Every line in the listing below from the one with "What Blender Python" through the one with "F, CX, HY, EYE" is to be reproduced exactly, both ends included; leave out the rest.

● ● ● ● ●

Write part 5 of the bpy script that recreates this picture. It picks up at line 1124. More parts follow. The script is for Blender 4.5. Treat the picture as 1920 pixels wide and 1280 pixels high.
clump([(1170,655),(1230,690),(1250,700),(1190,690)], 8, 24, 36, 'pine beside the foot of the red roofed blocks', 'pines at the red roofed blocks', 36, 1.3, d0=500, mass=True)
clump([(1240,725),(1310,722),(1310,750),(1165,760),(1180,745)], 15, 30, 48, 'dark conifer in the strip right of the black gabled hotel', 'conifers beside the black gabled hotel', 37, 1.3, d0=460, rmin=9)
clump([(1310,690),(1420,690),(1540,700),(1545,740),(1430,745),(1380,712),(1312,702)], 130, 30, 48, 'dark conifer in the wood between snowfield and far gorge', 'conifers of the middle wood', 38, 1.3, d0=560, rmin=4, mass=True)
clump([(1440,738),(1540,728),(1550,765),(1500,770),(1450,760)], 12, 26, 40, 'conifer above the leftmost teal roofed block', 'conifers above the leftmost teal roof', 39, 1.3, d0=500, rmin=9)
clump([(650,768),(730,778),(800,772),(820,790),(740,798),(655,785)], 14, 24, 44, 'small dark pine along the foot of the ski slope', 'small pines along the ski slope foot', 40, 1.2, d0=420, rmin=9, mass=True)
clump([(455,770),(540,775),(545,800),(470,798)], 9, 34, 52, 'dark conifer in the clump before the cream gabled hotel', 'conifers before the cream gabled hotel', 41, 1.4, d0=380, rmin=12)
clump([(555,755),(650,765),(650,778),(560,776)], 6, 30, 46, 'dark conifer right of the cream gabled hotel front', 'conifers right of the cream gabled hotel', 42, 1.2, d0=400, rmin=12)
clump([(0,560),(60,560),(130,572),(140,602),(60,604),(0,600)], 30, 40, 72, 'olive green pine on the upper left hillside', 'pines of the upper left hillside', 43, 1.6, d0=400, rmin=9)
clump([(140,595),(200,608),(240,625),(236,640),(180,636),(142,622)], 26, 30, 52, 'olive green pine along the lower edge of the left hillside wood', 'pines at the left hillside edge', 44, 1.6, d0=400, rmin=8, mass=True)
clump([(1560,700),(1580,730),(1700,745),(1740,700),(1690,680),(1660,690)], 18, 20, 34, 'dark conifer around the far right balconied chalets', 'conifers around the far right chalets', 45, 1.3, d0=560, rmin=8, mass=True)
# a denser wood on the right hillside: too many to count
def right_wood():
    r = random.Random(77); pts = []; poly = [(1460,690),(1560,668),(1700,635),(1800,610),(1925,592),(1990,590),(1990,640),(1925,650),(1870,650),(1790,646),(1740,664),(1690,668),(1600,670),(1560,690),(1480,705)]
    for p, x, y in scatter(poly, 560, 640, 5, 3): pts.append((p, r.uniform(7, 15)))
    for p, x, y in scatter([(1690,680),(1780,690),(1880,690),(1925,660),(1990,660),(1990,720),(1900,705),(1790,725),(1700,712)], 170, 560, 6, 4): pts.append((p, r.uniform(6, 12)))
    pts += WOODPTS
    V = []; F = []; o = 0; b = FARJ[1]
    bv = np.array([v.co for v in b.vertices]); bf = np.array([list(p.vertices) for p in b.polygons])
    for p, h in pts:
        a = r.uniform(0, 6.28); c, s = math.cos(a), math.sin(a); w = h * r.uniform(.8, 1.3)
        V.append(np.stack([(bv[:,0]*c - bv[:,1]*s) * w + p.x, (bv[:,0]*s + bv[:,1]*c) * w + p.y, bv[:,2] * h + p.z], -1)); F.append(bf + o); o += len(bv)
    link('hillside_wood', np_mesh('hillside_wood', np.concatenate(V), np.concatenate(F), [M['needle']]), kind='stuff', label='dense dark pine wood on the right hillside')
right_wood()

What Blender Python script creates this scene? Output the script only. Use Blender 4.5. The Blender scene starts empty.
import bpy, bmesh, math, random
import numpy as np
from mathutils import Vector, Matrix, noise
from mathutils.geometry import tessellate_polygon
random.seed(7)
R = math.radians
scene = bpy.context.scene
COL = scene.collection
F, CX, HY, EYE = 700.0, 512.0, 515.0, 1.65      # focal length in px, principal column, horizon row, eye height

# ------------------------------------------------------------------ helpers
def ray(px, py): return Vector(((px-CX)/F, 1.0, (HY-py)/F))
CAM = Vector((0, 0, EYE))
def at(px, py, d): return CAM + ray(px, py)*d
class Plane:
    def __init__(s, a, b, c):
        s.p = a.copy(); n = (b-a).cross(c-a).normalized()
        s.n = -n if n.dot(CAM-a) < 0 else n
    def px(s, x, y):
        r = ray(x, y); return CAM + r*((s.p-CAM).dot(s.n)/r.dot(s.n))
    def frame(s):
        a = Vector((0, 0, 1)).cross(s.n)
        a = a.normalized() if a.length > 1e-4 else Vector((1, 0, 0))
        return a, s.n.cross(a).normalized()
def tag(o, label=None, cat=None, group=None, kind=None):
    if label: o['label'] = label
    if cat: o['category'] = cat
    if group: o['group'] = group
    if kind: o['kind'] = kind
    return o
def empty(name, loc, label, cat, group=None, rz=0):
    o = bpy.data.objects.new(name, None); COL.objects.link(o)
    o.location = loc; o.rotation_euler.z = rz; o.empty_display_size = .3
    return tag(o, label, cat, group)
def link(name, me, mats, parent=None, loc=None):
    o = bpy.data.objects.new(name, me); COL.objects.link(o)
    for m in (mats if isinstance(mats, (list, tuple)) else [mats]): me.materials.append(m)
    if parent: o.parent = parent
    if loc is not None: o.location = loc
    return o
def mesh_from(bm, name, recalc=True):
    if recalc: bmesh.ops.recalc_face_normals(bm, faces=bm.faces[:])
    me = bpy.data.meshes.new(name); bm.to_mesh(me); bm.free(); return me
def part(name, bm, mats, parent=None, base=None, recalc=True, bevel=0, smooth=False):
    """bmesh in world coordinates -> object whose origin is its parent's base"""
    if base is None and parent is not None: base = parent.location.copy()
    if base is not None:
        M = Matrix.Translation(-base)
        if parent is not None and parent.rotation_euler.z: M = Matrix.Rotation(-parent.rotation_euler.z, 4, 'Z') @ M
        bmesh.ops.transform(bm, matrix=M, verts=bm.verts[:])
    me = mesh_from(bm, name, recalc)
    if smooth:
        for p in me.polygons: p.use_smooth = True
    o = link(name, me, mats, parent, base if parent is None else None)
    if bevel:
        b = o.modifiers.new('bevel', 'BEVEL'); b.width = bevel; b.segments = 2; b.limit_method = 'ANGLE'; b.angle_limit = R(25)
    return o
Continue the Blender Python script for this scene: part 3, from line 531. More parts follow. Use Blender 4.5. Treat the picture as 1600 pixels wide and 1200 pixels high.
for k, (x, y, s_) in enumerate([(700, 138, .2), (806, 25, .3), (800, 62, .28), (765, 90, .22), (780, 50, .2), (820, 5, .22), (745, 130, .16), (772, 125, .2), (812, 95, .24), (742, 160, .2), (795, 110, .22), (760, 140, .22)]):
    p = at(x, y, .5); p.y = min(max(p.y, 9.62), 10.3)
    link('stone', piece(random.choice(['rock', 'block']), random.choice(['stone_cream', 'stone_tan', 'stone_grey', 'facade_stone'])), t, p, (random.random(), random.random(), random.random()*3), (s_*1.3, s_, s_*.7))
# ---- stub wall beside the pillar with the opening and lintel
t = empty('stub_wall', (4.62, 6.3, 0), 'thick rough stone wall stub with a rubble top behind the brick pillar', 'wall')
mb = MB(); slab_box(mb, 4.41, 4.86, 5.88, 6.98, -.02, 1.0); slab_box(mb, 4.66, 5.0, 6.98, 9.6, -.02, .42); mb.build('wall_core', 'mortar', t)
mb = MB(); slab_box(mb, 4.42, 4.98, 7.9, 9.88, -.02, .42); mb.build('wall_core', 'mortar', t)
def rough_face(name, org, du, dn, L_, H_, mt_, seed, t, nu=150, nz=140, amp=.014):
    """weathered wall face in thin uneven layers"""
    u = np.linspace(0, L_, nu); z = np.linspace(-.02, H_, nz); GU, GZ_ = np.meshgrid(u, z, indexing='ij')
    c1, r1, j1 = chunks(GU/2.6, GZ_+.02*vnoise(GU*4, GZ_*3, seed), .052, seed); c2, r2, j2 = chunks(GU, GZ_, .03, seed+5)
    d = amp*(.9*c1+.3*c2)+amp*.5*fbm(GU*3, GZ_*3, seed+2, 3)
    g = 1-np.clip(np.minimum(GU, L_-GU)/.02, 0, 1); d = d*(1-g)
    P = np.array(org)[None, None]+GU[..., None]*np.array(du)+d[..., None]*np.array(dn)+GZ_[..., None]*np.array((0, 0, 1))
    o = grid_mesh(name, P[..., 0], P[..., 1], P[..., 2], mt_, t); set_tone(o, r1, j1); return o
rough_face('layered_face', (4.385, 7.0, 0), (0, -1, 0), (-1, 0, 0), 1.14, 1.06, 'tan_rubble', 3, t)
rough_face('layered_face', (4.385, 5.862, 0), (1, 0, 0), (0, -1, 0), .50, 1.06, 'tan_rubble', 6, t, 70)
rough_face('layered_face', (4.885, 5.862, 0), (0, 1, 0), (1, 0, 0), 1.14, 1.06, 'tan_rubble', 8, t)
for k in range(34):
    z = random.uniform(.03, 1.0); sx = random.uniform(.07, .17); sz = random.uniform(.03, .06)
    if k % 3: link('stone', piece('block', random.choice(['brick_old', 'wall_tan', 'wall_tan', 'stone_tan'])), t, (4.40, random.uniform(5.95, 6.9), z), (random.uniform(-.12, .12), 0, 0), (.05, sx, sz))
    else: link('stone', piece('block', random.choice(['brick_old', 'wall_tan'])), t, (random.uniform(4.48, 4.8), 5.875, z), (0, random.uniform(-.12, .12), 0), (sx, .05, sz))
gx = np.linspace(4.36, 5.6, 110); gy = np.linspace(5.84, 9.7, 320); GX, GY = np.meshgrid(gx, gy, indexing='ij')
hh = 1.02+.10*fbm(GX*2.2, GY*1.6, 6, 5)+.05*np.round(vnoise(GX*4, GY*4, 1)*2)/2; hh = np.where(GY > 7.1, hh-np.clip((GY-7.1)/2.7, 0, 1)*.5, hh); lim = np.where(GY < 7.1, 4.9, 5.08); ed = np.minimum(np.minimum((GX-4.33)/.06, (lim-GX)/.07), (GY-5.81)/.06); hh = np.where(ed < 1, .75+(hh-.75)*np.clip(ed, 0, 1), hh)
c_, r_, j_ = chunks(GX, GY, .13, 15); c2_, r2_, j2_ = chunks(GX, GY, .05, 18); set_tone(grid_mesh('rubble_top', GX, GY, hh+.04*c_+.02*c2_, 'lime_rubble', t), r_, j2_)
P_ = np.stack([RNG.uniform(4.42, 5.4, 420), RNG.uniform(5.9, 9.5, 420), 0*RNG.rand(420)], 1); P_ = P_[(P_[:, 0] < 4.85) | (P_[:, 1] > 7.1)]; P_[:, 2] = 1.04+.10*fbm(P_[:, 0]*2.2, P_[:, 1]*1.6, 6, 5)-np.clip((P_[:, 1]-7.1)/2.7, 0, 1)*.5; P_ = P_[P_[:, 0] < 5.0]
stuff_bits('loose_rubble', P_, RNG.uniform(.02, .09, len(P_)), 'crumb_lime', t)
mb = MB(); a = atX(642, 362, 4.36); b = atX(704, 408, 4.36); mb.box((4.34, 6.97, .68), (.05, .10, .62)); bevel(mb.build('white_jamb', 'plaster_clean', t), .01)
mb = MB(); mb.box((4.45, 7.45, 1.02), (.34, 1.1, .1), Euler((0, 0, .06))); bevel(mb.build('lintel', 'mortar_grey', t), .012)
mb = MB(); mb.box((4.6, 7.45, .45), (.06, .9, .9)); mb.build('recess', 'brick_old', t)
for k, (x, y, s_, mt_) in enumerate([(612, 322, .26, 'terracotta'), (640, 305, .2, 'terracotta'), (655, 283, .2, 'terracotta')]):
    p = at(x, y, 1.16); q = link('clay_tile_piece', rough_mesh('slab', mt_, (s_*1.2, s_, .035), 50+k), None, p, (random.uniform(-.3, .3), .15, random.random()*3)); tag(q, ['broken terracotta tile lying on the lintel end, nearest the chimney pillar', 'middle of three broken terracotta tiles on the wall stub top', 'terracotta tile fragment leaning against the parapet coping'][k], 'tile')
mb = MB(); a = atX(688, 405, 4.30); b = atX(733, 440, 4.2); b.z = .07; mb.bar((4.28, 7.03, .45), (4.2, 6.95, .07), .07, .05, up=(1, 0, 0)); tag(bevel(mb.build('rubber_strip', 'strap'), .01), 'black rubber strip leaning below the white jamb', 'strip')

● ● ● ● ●

Exercise solution:
What Blender Python script creates this scene? Output the script only. Use Blender 4.5. The Blender scene starts empty.
import bpy, bmesh, math, random
import numpy as np
from mathutils import Vector, Matrix, noise
from mathutils.geometry import tessellate_polygon
random.seed(7)
R = math.radians
scene = bpy.context.scene
COL = scene.collection
F, CX, HY, EYE = 700.0, 512.0, 515.0, 1.65      # focal length in px, principal column, horizon row, eye height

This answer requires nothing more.